Many people wonder why officers don't "shoot to wound."  I've never seen or heard of police being trained onthis strategy.  In a stressful, fast-moving situation, it is argued, and perhaps rightly so, that it is not really feasible and may put the officer's life in danger.  It takes an extremely serious gunshot wound to immediately incapacitate a suspect.  Even a shot in the heart will not immediately incapacitate.  See this article on the topic.


  1. Having a license for concealed carry, it's my view that you "shoot to stop" a physical threat. To do this effectively often means inflicting lethal injury to an assailant. The problem I have with "shoot to kill" is what action to take when a threat is no longer viable. For example. bad guy drops his weapon and puts his hands up after being shot. He hasn't been killed, so do you keep shooting at him to finish the job? I'd keep my firearm at the ready while attempting to get emergency services on scene to help the perpetrator.

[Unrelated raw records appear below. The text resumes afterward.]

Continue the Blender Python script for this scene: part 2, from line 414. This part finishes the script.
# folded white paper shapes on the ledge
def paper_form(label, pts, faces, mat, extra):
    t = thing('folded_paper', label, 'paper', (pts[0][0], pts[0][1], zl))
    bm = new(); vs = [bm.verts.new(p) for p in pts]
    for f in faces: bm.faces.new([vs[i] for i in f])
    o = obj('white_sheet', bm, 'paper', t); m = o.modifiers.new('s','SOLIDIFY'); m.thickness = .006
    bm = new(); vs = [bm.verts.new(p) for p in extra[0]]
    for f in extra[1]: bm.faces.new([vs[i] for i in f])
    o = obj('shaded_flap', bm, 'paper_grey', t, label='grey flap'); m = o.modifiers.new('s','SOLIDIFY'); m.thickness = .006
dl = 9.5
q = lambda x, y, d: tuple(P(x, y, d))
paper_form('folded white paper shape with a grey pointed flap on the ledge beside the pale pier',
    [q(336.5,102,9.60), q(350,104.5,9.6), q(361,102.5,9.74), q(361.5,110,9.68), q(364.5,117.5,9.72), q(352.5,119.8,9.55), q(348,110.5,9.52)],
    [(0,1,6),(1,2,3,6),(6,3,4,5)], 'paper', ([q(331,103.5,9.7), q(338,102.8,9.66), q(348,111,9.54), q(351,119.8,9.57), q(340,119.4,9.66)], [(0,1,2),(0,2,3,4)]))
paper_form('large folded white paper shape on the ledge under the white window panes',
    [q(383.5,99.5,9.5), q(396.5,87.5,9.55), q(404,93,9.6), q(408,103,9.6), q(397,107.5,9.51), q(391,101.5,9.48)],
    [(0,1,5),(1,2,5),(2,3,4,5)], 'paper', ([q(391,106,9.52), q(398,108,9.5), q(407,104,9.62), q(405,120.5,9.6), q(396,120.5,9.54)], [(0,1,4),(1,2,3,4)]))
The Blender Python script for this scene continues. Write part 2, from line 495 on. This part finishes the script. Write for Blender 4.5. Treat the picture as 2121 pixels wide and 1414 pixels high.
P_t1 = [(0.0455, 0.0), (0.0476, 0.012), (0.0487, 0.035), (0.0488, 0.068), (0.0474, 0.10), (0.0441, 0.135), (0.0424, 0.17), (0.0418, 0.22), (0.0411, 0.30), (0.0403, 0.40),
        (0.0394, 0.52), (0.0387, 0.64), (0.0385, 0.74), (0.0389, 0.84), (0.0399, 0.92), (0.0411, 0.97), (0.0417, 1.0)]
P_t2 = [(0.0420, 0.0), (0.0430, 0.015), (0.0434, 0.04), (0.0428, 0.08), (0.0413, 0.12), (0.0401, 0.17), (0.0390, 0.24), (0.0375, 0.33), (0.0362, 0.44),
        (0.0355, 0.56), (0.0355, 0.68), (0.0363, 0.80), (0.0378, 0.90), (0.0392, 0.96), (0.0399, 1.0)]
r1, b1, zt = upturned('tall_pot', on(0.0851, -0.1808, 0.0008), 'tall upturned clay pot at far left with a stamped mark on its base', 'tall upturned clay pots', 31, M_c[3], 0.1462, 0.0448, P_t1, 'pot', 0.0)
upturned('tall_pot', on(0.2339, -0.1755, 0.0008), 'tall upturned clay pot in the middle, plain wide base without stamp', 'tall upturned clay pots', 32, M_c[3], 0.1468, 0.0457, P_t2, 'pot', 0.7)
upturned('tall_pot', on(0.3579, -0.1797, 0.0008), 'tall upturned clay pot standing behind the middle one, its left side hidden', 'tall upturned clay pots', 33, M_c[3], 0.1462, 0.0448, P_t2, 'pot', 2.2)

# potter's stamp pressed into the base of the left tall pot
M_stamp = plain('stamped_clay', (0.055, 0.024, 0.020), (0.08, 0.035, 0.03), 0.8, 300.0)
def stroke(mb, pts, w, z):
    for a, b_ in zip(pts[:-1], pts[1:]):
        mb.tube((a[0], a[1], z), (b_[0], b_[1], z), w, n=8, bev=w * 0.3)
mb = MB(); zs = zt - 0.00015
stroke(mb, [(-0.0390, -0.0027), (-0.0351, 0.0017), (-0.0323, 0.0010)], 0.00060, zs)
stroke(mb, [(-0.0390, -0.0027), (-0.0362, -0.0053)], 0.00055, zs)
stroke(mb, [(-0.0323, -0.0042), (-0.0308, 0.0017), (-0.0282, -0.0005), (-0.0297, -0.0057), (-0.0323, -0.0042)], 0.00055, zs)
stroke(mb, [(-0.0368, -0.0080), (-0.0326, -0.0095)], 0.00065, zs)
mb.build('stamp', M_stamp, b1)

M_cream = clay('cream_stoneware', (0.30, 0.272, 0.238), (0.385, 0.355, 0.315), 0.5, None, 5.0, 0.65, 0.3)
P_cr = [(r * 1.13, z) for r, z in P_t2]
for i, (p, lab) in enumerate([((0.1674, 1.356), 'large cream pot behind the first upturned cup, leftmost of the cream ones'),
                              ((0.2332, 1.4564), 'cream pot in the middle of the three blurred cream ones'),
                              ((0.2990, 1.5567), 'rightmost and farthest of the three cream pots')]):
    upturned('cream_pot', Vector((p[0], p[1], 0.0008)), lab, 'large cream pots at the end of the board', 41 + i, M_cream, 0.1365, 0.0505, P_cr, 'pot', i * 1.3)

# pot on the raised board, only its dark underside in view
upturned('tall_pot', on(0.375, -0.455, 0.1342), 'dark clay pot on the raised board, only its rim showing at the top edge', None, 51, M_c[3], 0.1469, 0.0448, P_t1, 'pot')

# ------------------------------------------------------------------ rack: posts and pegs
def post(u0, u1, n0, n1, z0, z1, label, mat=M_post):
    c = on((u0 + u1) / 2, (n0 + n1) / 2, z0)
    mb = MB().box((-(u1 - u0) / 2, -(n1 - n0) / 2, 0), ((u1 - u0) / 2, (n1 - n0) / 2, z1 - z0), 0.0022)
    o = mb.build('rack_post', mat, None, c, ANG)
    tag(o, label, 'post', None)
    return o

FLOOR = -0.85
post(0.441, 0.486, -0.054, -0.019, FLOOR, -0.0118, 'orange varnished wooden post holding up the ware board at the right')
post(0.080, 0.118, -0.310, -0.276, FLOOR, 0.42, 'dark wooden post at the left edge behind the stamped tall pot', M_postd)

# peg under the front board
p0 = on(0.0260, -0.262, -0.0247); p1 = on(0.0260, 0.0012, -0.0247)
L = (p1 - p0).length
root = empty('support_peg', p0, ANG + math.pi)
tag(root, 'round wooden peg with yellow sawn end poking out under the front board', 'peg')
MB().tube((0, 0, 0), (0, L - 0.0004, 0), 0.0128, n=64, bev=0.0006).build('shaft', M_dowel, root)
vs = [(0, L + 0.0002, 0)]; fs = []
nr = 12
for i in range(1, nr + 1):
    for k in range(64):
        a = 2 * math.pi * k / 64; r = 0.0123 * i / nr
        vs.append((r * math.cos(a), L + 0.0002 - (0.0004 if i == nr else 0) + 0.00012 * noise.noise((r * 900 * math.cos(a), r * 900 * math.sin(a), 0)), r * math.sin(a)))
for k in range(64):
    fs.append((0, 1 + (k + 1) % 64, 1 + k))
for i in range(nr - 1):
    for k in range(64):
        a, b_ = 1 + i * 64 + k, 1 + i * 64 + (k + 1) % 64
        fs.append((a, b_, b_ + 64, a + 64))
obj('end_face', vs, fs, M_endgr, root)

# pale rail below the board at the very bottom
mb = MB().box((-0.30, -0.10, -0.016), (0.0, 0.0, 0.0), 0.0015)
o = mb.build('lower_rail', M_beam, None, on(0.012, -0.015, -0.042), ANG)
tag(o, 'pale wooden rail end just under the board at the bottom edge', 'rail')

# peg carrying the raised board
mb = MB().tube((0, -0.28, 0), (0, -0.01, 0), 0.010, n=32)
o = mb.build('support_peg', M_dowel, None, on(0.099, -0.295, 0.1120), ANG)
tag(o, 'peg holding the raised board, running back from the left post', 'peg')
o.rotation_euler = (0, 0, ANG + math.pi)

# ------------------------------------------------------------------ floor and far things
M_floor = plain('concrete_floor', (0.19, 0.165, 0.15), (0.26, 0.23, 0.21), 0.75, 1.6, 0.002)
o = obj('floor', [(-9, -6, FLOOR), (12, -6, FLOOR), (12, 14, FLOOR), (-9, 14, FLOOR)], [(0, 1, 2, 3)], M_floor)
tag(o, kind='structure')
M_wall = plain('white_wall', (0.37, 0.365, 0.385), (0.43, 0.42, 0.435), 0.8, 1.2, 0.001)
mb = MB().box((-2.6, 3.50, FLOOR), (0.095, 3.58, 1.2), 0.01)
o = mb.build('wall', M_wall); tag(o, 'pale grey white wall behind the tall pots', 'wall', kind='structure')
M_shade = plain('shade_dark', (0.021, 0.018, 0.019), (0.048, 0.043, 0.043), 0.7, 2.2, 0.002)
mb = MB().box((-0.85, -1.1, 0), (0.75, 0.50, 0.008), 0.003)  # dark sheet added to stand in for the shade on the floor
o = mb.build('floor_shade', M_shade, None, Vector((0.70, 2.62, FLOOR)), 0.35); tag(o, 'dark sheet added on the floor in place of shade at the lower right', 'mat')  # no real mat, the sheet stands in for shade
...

  2. Jeff Cooper's writings on the subject said much the same as in the linked article, in fewer words. You shoot to stop, as said above. I'll add that if you shoot and miss but the perp does indeed stop being a threat, you're done with shooting.

    Further, you shoot as long as the threat remains a threat.

    The idea of "shoot to wound" comes from westerns on TV or in the movies. When the adrenalin is pumping--and in a shooting situation it truly will--the only viable target is the center of mass.

    Stipulating equal skill, whoever begins the action wins. This has been proven over and over. "Second place" cannot overcome the two-tenths of a second human time lag between seeing and doing.


  3. A good and insightful man. I've always liked the title of Jeff Cooper's book "To ride, shoot straight, and speak the truth". He wrote that this was an old Persian saying for the nobility that "Luxury and authority are not good for a young man, and if he enjoys such things in his adolescence he is most unlikely to develop into a man of character.".